This week, for the fourth straight year, two teams from both Hockey East and the ECAC travel to Belfast, Northern Ireland, for the Friendship Four tournament, a four-team event played at SSE Arena in downtown Belfast where the winner receives the Belpot Trophy.
Four years in, let me go on the record as saying this might be the single most successful initiative that college hockey has developed in the 25-plus years I have been associated with the game.
Taking the college game abroad is only a fraction of the importance of this tournament. The reality is that going to Northern Ireland likely won’t create the same recruiting frenzy for the college game as going to a larger target market for players like Finland, Russia or the Czech Republic.
But because of the sport of hockey’s relative diminutive status in both Ireland and Northern Ireland, the impact of these four teams traveling there actually becomes magnified.
From concept, the Friendship Four has always been about much more than hockey. Unlike a tournament like, say, the Great Lakes Invitational or any other holiday tournament, players don’t arrive a day or two before the opening game.
In Year 1, the four teams flew on the Monday night on a red eye arriving Tuesday before the Friday opener. By Year 4, teams have advanced that arrival even more with some teams taking morning flights this past Sunday and arriving that evening in Dublin.
It’s not just about adjusting to the new time zone five hours away (though that is a significant reason to make sure you arrive early). It’s about the educational experience that the student-athletes, the coaches and those traveling with them can experience.
Between Sunday and Friday’s game day, teams will have multiple cultural experiences from both Ireland proper and the modern city of Dublin to Northern Ireland and a far more traditional city like Belfast.
This year, teams have already visited Trinity College, one of the oldest and most well-known schools in Ireland. They’ve also visited school children throughout the city of Belfast, teaching them about the game of ice hockey while learning about their different sports like hurling and camogie.
Those same school children will make up a major part of the crowd during this weekend’s games. Since its inception, the afternoon games (the first semifinal on Friday and the consolation game on Saturday) are primarily attended by thousands of school children who are bussed in from, at times, more than an hour away. For those children, whether or not they received individual visits from teams, they were taught as part of the curriculum about at least one team and the students make signs and learn chants to support that school.
The scene for those games is pretty unique. To see (and hear the screams) of thousands of young, school-aged children all being exposed to the game of ice hockey – some for the first time ever – is riveting.
That, though, is a what makes this tournament so special.
Far too often, sports in Ireland translate to a battle between Catholics and Protestants and all too frequently that results in violence. Hockey in Northern Ireland, though, is seen as a sport where there aren’t pre-established religious affiliations with teams and any physical battles are handled on the ice, not in the stands.
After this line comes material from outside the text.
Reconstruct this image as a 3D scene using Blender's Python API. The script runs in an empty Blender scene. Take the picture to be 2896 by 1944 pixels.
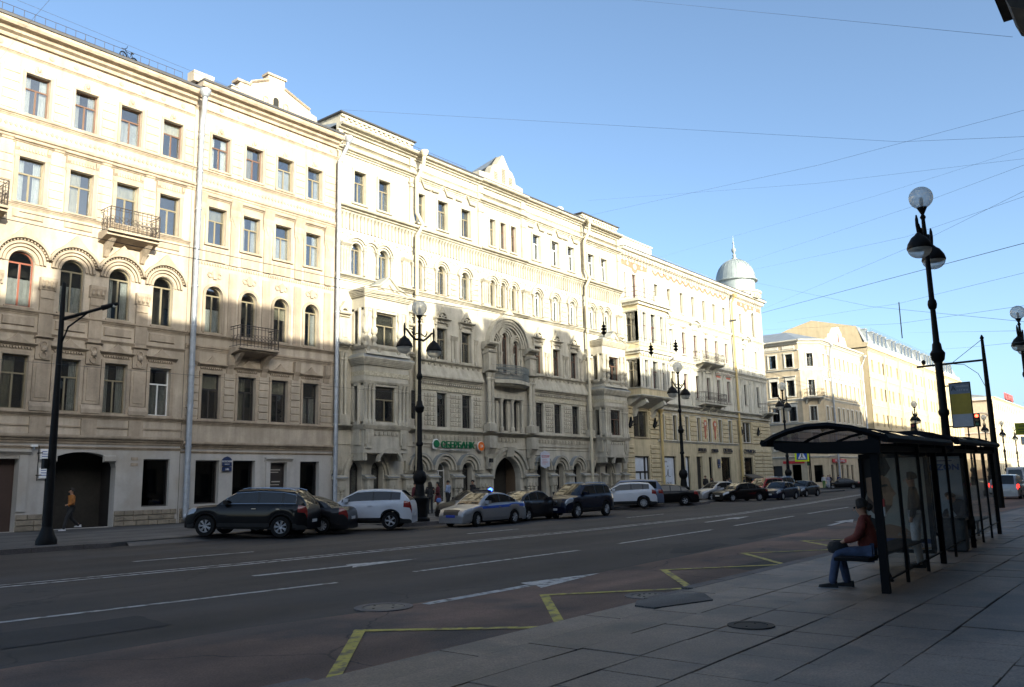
import bpy, bmesh, math, random
from mathutils import Vector, Matrix
from mathutils.geometry import tessellate_polygon
random.seed(7)
PI = math.pi
K = 1.1515            # metres per survey unit: every table below is in survey units
scn = bpy.context.scene
col = scn.collection

# ---------------------------------------------------------------- camera
EYE = Vector((0, 0, 1.9))
YAW, PITCH, ROLL = math.radians(51.1675), math.radians(9.5266), math.radians(-1.2194)
fw = Vector((math.sin(YAW)*math.cos(PITCH), math.cos(YAW)*math.cos(PITCH), math.sin(PITCH)))
rt = Vector((math.cos(YAW), -math.sin(YAW), 0))
up = rt.cross(fw)
r2 = rt*math.cos(ROLL) + up*math.sin(ROLL)
u2 = -rt*math.sin(ROLL) + up*math.cos(ROLL)
cd = bpy.data.cameras.new('camera'); cam = bpy.data.objects.new('camera', cd); col.objects.link(cam)
cd.sensor_width = 36; cd.lens = 29.03; cd.clip_start = 0.05; cd.clip_end = 3000
cam.matrix_world = Matrix(((r2.x, u2.x, -fw.x, EYE.x), (r2.y, u2.y, -fw.y, EYE.y), (r2.z, u2.z, -fw.z, EYE.z), (0, 0, 0, 1)))
scn.camera = cam

# ---------------------------------------------------------------- sky and sun
SUN_DIR = Vector((-0.33, -1.0, 0.325)).normalized()     # towards the sun, behind the camera
EL = math.asin(SUN_DIR.z); AZ = math.atan2(SUN_DIR.x, SUN_DIR.y)
w = bpy.data.worlds.new('World'); scn.world = w; w.use_nodes = True
nt = w.node_tree; bg = nt.nodes['Background']
sky = nt.nodes.new('ShaderNodeTexSky'); sky.sky_type = 'NISHITA'; sky.sun_disc = False
sky.sun_elevation = EL; sky.sun_rotation = AZ
sky.air_density = 0.55; sky.dust_density = 2.6; sky.ozone_density = 2.8
nt.links.new(sky.outputs[0], bg.inputs[0]); bg.inputs[1].default_value = 0.12
sl = bpy.data.lights.new('sun', 'SUN'); so = bpy.data.objects.new('sun', sl); col.objects.link(so)
sl.energy = 2.9; sl.angle = math.radians(0.55); sl.color = (1.0, 0.955, 0.91)
so.rotation_euler = SUN_DIR.to_track_quat('Z', 'Y').to_euler()
vs = scn.view_settings; vs.view_transform = 'Standard'; vs.look = 'None'; vs.gamma = 1; vs.use_curve_mapping = False
vs.exposure = 1.9
vs.use_white_balance = True; vs.white_balance_temperature = 7500; vs.white_balance_tint = 0

# ---------------------------------------------------------------- materials
MATS = {}
def mat(name, c, rough=.8, metal=0., var=.12, vscale=1.2, streak=0., bump=.0, bscale=40, rnd=0., coat=0., spec=.5, emit=0., dirt=None):
    if name in MATS: return MATS[name]
    m = bpy.data.materials.new(name); MATS[name] = m; m.use_nodes = True
    t = m.node_tree; N = t.nodes; L = t.links; b = N['Principled BSDF']
    b.inputs['Roughness'].default_value = rough; b.inputs['Metallic'].default_value = metal
    b.inputs['Coat Weight'].default_value = coat; b.inputs['Coat Roughness'].default_value = .04
    b.inputs['Specular IOR Level'].default_value = spec
    g = N.new('ShaderNodeNewGeometry')
    def noise(scale, detail=5, vec=None):
        n = N.new('ShaderNodeTexNoise'); n.inputs['Scale'].default_value = scale; n.inputs['Detail'].default_value = detail
        L.new(vec or g.outputs['Position'], n.inputs['Vector']); return n.outputs[0]
    def ramp(src, a, bb, lo=.3, hi=.7):
        r = N.new('ShaderNodeMapRange'); r.inputs[1].default_value = lo; r.inputs[2].default_value = hi
        r.inputs[3].default_value = a; r.inputs[4].default_value = bb; L.new(src, r.inputs[0]); return r.outputs[0]
    fac = None
    def mul(a, bb):
        if a is None: return bb
        x = N.new('ShaderNodeMath'); x.operation = 'MULTIPLY'; L.new(a, x.inputs[0]); L.new(bb, x.inputs[1]); return x.outputs[0]
    if var: 
        fac = mul(fac, ramp(noise(vscale), 1-var, 1+var))
        fac = mul(fac, ramp(noise(vscale*9, 3), 1-var*.5, 1+var*.5))
    if streak:
        mp = N.new('ShaderNodeMapping'); mp.inputs['Scale'].default_value = (1, 1, .12); L.new(g.outputs['Position'], mp.inputs[0])
        fac = mul(fac, ramp(noise(2.6, 4, mp.outputs[0]), 1-streak, 1.0, .32, .6))
    if rnd:
        oi = N.new('ShaderNodeObjectInfo'); fac = mul(fac, ramp(oi.outputs['Random'], 1-rnd, 1+rnd, 0, 1))
    if fac is not None:
        mx = N.new('ShaderNodeVectorMath'); mx.operation = 'SCALE'; mx.inputs[0].default_value = c; L.new(fac, mx.inputs['Scale'])
        src = mx.outputs[0]
        if dirt:
            mm = N.new('ShaderNodeMix'); mm.data_type = 'RGBA'; L.new(ramp(noise(dirt[3], 6), 0, dirt[4], .5, .62), mm.inputs[0])
            L.new(src, mm.inputs[6]); mm.inputs[7].default_value = (*dirt[:3], 1); src = mm.outputs[2]
        L.new(src, b.inputs['Base Color'])
    else: b.inputs['Base Color'].default_value = (*c, 1)
    if bump:
        bp = N.new('ShaderNodeBump'); bp.inputs['Strength'].default_value = bump; bp.inputs['Distance'].default_value = .02
        L.new(noise(bscale, 6), bp.inputs['Height']); L.new(bp.outputs[0], b.inputs['Normal'])
    if emit:
        b.inputs['Emission Color'].default_value = (*c, 1); b.inputs['Emission Strength'].default_value = emit
    return m
def glass(name, tint=(.6, .63, .62), base=.2, rough=.015, fres=1.0):
    if name in MATS: return MATS[name]
    m = bpy.data.materials.new(name); MATS[name] = m; m.use_nodes = True
    t = m.node_tree; N = t.nodes; L = t.links; N.remove(N['Principled BSDF'])
    tr = N.new('ShaderNodeBsdfTransparent'); tr.inputs[0].default_value = (*tint, 1)
    gl = N.new('ShaderNodeBsdfGlossy'); gl.inputs['Roughness'].default_value = rough; gl.inputs[0].default_value = (.95, .97, 1, 1)
    fr = N.new('ShaderNodeFresnel'); fr.inputs[0].default_value = 1.5
    ma = N.new('ShaderNodeMath'); ma.operation = 'MULTIPLY_ADD'; ma.inputs[1].default_value = fres; ma.inputs[2].default_value = base; ma.use_clamp = True
    L.new(fr.outputs[0], ma.inputs[0]); mx = N.new('ShaderNodeMixShader'); L.new(ma.outputs[0], mx.inputs[0])
    L.new(tr.outputs[0], mx.inputs[1]); L.new(gl.outputs[0], mx.inputs[2]); L.new(mx.outputs[0], N['Material Output'].inputs[0])
    return m
S1 = mat('stucco_beige', (.46, .39, .315), .9, var=.12, streak=.26, dirt=(.30, .25, .19, .35, .45), bump=.25)
S1B = mat('stucco_beige_trim', (.375, .305, .235), .9, var=.14, streak=.28, bump=.25)
S1G = mat('whitewash', (.44, .42, .40), .9, var=.07, streak=.12, bump=.2, dirt=(.33, .29, .24, .5, .5))
PLN = mat('limestone', (.235, .20, .155), .9, var=.25, vscale=3, bump=.5, rnd=.18)
S2 = mat('stucco_greige', (.49, .455, .385), .9, var=.12, streak=.24, dirt=(.32, .29, .22, .35, .45), bump=.25)
S2T = mat('stucco_greige_trim', (.43, .395, .325), .9, var=.14, streak=.26, bump=.25, rnd=.03)
S3 = mat('stucco_yellow', (.55, .465, .31), .9, var=.1, streak=.22, bump=.2)
S3W = mat('stucco_white', (.56, .535, .465), .85, var=.1, streak=.22, bump=.15)
S3R = mat('terracotta_relief', (.46, .15, .10), .85, var=.15)
S4 = mat('stucco_buff', (.50, .41, .29), .9, var=.1, streak=.15, bump=.2)
S4W = mat('stucco_offwhite', (.62, .59, .52), .9, var=.08, streak=.1)
S5 = mat('stucco_ochre', (.50, .405, .265), .9, var=.08, streak=.1)
S6 = mat('stucco_sand', (.52, .45, .33), .9, var=.08, streak=.1)
DARKST = mat('dark_brown_stone', (.10, .085, .07), .9, var=.3)  # plain dark brown stone colour, mottled at random
TIN = mat('roof_tin', (.36, .38, .39), .45, .6, var=.12)
TINB = mat('roof_edge', (.07, .07, .075), .5, .4)
PIPE = mat('pipe_zinc', (.42, .46, .52), .45, .55, var=.15, vscale=3)
PIPEC = mat('pipe_cream', (.50, .45, .34), .6, var=.1)
PIPEY = mat('pipe_ochre', (.50, .38, .18), .6, var=.1)
IRON = mat('black_iron', (.007, .007, .0075), .55, .0, var=.2, vscale=8, spec=.16)
IRONR = mat('rail_iron', (.05, .04, .037), .6, .2)
BROWN = mat('frame_brown', (.11, .055, .035), .6, var=.1)
OLIVE = mat('frame_olive', (.19, .16, .105), .6, var=.1)
WFR = mat('frame_white', (.62, .63, .63), .5, var=.04)
DFR = mat('frame_dark', (.035, .03, .028), .5)
RED_FR = mat('frame_redbrown', (.20, .055, .03), .5)
ROOM = mat('room_dark', (.022, .02, .018), .9, var=.3, vscale=.8)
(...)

That’s where the Friendship Four comes in. The root concept: bring four college teams each year from the U.S. to put on display their elite play for an audience that is beginning to appreciate and adopt the sport of ice hockey.
“Belfast was a different place when hockey came here 15 years ago,” said Shane Johnson before the first tournament in 2015. Johnson is a project manager for the Belfast Giants and, from Year 1, one of the primary organizers of the Friendship Four. Johnson also played collegiately at Boston University in the mid 90s, then professionally in England before being one of the original Giants players in 2000. “When the Giants came here, there was still a lot of tension between religious groups. It was a sport that wasn’t tied to either religion like rugby or football (American soccer).
“They were very careful when the Giants came around that nobody could say this team was one religion or another.”
To this day, the Giants remain the only professional hockey team in Northern Ireland and Ireland. Their supporters see this as the one sport with unification in the dual countries.
In fact, hockey in Northern Ireland might be one of the most unique sports the country can offer.
There are no county colors associated with the Giants. Instead, the team chose teal as its primary color so that no religion, county or other supporting group could claim an ownership.
The fans have embraced it. When in Belfast, the Giants are the major professional team and it is Belfast against the others – teams from across Great Britain playing in the Elite Ice Hockey League, Great Britain’s equivalent of the NHL. If anything, hockey has built solidarity.
That is what is on display this weekend and every year as part of the Friendship Four.
Originally conceptualized as maybe a one- or two-year event, the stranglehold it has produced on not just Belfast but on Hockey East and the ECAC is strong enough that year five is already scheduled (Northeastern and Colgate will be repeat participants; New Hampshire and Princeton will make their first appearances in the tournament).
And that’s a very good thing for college hockey.
The Friendship Four’s ability to not just create a cultural tie with Northern Ireland, but also to build lasting experiences and memories for more than 100 college athletes each year makes this one event you would love to see on the college hockey calendar for years to come.